▶
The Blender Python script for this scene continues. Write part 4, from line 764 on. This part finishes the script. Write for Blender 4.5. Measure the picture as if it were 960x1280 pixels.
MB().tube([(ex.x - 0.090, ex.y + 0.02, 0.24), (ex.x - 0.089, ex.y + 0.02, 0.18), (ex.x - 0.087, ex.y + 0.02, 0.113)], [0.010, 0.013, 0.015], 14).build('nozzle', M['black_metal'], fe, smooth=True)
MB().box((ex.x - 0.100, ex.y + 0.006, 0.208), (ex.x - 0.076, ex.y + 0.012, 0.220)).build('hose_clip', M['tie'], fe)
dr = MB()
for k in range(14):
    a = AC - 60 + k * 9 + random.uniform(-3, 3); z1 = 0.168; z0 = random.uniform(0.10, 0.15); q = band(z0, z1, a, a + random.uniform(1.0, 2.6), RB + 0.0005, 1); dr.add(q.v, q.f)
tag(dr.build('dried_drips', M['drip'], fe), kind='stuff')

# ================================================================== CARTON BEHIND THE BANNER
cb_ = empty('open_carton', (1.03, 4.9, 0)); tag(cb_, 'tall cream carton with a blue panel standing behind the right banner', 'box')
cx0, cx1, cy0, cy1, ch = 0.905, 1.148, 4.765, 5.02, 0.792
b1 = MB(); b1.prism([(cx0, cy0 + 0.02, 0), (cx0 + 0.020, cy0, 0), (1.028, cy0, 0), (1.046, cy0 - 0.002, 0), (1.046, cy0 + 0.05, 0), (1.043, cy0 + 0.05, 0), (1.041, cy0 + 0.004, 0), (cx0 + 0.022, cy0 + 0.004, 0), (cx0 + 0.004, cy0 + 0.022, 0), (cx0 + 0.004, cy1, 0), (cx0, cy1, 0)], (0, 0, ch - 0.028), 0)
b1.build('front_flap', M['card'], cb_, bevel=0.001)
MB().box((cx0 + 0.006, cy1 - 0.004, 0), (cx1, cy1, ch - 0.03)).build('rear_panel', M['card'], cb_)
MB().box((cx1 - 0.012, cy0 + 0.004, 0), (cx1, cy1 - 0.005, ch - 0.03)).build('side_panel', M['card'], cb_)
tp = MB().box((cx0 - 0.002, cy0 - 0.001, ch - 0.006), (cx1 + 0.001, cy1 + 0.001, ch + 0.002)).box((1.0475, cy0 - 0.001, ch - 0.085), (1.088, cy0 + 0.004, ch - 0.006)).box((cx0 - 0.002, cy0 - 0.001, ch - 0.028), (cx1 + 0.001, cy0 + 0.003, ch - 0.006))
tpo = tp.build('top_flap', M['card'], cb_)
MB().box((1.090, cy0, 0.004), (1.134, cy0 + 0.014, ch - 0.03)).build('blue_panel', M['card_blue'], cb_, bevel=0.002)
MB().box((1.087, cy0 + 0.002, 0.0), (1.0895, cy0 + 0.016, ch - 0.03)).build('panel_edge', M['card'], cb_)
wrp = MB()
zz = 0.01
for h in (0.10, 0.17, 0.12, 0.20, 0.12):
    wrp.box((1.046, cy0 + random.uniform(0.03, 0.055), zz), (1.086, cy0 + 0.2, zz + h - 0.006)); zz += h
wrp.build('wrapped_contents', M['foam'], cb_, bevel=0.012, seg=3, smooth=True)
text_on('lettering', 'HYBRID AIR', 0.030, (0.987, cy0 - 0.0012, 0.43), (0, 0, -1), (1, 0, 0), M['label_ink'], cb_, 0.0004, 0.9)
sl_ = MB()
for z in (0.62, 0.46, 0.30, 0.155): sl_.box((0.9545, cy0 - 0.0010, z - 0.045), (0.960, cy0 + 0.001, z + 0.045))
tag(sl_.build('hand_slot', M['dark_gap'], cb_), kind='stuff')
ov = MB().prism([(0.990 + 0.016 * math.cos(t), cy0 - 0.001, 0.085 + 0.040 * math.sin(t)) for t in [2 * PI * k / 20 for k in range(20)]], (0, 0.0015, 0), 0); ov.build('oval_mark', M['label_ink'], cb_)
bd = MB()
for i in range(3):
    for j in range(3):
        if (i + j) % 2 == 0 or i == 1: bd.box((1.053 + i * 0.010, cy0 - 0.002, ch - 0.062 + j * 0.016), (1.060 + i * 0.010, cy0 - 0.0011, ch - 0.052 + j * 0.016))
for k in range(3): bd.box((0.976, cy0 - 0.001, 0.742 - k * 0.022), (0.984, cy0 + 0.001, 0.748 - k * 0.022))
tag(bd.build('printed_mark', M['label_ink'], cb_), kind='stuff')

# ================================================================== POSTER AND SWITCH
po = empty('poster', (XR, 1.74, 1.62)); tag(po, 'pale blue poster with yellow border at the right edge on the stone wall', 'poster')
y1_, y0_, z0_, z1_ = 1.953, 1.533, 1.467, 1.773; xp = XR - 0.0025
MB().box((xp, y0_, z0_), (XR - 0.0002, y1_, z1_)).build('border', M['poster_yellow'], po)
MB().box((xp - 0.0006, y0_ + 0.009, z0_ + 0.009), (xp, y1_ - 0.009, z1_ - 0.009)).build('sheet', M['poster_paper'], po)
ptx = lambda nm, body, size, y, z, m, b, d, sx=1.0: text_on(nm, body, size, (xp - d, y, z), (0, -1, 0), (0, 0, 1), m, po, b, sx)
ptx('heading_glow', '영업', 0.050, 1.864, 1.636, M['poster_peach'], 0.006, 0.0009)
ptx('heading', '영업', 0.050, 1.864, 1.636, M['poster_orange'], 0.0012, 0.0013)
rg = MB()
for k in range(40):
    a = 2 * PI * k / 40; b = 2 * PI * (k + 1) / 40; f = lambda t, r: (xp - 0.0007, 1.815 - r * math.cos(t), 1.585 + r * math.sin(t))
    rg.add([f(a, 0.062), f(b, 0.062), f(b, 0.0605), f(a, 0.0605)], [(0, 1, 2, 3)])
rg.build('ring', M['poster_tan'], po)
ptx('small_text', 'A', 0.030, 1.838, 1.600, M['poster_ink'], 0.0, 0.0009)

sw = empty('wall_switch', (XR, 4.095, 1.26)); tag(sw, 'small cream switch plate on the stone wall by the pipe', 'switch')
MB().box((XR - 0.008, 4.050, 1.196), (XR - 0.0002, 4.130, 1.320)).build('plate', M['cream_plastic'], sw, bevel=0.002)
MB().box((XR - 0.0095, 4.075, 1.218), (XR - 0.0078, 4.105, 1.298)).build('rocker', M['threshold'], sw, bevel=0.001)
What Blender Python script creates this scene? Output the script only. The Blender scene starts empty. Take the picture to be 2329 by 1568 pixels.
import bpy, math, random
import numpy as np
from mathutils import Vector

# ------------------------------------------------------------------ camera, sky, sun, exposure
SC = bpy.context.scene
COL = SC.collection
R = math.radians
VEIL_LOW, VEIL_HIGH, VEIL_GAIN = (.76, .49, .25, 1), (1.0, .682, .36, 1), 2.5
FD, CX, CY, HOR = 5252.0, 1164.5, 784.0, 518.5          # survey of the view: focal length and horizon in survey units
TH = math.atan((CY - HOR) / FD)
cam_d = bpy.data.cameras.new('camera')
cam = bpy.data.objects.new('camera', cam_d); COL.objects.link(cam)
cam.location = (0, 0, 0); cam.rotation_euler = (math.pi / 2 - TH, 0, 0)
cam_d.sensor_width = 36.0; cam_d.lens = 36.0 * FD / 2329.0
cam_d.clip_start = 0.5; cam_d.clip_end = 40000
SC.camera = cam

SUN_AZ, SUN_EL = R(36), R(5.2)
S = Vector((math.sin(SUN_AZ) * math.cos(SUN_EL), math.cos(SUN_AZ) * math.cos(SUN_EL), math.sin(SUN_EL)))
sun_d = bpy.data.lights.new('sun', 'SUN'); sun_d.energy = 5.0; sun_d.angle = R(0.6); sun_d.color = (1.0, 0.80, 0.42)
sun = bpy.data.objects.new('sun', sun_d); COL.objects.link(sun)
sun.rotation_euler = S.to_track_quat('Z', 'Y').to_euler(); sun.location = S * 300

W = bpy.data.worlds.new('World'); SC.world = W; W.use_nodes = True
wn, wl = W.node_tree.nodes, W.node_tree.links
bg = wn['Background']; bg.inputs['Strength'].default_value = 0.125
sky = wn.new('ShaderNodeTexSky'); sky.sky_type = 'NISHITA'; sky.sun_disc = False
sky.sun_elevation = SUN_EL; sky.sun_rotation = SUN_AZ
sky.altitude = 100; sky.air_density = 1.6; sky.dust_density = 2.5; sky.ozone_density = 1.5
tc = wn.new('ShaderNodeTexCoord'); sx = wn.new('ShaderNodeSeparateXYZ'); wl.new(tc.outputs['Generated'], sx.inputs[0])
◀
Task brief
Begin with the line containing "What Blender Python", end with the line containing "from mathutils import Vector", and repeat every line in that stretch exactly.

Exercise solution
What Blender Python script creates this scene? Output the script only. The Blender scene starts empty. Take the picture to be 2329 by 1568 pixels.
import bpy, math, random
import numpy as np
from mathutils import Vector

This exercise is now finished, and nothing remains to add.